> _Goal_
Please output the data below exactly as given, starting at its first line and stopping after the line that contains "b = nb(); text(b, s, .0066, lambda".

------------------------------------

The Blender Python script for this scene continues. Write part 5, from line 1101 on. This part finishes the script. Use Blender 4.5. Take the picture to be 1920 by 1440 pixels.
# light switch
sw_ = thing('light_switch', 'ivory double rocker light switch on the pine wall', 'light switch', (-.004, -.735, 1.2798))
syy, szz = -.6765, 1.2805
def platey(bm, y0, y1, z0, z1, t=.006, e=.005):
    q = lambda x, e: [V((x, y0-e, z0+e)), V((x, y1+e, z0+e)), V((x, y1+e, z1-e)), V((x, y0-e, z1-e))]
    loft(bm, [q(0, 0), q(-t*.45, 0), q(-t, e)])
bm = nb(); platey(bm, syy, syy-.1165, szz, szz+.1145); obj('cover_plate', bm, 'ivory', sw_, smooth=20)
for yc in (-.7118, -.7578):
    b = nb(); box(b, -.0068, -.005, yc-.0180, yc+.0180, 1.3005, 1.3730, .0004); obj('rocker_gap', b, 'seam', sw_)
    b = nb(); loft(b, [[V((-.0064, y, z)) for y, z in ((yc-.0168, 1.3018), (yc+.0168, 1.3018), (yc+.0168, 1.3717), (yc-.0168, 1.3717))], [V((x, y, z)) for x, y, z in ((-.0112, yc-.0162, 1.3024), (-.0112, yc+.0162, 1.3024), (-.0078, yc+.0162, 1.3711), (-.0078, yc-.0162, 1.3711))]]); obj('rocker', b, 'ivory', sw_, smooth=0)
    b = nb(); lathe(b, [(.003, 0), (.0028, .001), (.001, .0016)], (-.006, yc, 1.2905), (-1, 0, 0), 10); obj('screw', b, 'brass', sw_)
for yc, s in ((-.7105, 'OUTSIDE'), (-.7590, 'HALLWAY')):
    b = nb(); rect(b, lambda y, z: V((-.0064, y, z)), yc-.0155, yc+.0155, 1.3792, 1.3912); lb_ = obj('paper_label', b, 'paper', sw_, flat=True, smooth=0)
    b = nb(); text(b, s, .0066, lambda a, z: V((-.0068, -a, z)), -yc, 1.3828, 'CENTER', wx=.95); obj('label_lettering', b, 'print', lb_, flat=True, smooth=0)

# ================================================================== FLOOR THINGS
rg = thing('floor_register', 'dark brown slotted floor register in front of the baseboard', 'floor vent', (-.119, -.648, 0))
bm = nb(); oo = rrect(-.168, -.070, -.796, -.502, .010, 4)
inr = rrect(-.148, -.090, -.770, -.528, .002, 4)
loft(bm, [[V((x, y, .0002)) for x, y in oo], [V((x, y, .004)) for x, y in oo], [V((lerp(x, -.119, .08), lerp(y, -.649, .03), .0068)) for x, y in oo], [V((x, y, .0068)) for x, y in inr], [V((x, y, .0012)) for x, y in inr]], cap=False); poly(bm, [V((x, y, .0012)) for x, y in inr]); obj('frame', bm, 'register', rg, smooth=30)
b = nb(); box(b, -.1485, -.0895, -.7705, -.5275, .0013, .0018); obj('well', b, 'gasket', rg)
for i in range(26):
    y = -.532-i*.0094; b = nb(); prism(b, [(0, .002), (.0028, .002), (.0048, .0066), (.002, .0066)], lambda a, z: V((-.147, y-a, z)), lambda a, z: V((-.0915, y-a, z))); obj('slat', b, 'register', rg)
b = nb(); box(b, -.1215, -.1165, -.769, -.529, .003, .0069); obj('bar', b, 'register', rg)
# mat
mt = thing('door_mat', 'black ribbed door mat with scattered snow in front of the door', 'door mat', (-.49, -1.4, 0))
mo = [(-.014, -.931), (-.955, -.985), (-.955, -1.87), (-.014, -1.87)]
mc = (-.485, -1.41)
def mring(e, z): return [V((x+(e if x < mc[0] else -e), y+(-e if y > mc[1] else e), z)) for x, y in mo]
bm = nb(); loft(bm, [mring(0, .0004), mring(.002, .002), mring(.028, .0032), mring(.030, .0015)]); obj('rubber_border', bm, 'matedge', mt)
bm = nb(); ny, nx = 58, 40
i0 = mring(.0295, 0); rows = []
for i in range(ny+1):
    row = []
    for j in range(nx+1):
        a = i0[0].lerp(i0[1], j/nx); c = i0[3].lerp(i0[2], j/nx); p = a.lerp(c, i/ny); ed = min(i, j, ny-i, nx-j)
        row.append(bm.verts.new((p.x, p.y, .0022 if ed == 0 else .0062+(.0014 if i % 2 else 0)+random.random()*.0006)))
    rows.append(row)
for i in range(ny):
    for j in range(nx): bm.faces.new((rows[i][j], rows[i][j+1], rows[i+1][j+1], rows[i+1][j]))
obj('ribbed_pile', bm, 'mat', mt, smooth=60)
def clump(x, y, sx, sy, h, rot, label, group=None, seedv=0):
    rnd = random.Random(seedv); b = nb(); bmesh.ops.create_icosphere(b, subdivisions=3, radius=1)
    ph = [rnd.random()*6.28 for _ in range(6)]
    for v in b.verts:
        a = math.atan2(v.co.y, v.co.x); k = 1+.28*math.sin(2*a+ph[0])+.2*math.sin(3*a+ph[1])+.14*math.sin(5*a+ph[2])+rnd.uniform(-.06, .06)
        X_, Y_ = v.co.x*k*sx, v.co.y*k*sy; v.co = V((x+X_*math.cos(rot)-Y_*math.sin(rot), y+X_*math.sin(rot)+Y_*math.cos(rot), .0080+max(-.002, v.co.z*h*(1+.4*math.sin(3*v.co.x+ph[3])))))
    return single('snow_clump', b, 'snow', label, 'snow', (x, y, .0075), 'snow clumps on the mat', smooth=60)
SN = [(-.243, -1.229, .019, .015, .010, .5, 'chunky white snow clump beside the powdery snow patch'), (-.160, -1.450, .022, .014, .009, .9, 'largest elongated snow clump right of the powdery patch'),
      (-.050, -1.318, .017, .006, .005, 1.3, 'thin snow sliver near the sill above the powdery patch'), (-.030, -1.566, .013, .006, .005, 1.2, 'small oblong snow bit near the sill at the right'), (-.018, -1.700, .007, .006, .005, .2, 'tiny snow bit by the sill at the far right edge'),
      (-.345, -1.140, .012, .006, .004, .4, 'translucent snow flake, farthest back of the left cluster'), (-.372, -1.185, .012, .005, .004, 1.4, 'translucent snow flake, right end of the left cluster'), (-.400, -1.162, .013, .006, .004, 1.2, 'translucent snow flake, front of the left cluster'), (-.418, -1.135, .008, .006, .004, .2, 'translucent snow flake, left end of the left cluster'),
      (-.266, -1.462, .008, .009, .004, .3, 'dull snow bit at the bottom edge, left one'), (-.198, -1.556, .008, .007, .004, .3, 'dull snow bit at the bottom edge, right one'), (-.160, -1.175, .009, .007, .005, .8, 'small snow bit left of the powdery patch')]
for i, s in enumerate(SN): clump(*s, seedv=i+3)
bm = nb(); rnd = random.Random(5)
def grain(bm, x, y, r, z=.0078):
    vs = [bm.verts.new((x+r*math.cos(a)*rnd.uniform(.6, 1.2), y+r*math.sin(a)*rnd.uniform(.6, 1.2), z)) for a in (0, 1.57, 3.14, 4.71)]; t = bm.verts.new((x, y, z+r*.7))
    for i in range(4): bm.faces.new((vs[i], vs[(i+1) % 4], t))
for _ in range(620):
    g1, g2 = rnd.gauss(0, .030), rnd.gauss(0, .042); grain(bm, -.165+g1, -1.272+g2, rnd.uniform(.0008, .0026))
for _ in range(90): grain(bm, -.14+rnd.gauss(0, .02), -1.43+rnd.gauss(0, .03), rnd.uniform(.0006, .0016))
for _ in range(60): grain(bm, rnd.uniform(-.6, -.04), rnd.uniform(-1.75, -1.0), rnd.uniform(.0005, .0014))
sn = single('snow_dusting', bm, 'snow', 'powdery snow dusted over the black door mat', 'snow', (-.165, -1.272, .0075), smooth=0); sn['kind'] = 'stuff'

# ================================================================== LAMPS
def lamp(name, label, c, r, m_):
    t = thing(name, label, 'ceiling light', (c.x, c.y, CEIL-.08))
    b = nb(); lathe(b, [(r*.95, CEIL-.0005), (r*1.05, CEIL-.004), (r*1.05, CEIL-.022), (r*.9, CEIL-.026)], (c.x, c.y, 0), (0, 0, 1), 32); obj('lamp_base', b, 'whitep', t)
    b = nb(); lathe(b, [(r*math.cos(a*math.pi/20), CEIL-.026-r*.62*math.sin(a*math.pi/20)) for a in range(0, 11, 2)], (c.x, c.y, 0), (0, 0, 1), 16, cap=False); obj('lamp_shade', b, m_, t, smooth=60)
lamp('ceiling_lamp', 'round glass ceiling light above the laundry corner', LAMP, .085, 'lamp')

------------------------------------

> _Reply_
The Blender Python script for this scene continues. Write part 5, from line 1101 on. This part finishes the script. Use Blender 4.5. Take the picture to be 1920 by 1440 pixels.
# light switch
sw_ = thing('light_switch', 'ivory double rocker light switch on the pine wall', 'light switch', (-.004, -.735, 1.2798))
syy, szz = -.6765, 1.2805
def platey(bm, y0, y1, z0, z1, t=.006, e=.005):
    q = lambda x, e: [V((x, y0-e, z0+e)), V((x, y1+e, z0+e)), V((x, y1+e, z1-e)), V((x, y0-e, z1-e))]
    loft(bm, [q(0, 0), q(-t*.45, 0), q(-t, e)])
bm = nb(); platey(bm, syy, syy-.1165, szz, szz+.1145); obj('cover_plate', bm, 'ivory', sw_, smooth=20)
for yc in (-.7118, -.7578):
    b = nb(); box(b, -.0068, -.005, yc-.0180, yc+.0180, 1.3005, 1.3730, .0004); obj('rocker_gap', b, 'seam', sw_)
    b = nb(); loft(b, [[V((-.0064, y, z)) for y, z in ((yc-.0168, 1.3018), (yc+.0168, 1.3018), (yc+.0168, 1.3717), (yc-.0168, 1.3717))], [V((x, y, z)) for x, y, z in ((-.0112, yc-.0162, 1.3024), (-.0112, yc+.0162, 1.3024), (-.0078, yc+.0162, 1.3711), (-.0078, yc-.0162, 1.3711))]]); obj('rocker', b, 'ivory', sw_, smooth=0)
    b = nb(); lathe(b, [(.003, 0), (.0028, .001), (.001, .0016)], (-.006, yc, 1.2905), (-1, 0, 0), 10); obj('screw', b, 'brass', sw_)
for yc, s in ((-.7105, 'OUTSIDE'), (-.7590, 'HALLWAY')):
    b = nb(); rect(b, lambda y, z: V((-.0064, y, z)), yc-.0155, yc+.0155, 1.3792, 1.3912); lb_ = obj('paper_label', b, 'paper', sw_, flat=True, smooth=0)
    b = nb(); text(b, s, .0066, lambda a, z: V((-.0068, -a, z)), -yc, 1.3828, 'CENTER', wx=.95); obj('label_lettering', b, 'print', lb_, flat=True, smooth=0)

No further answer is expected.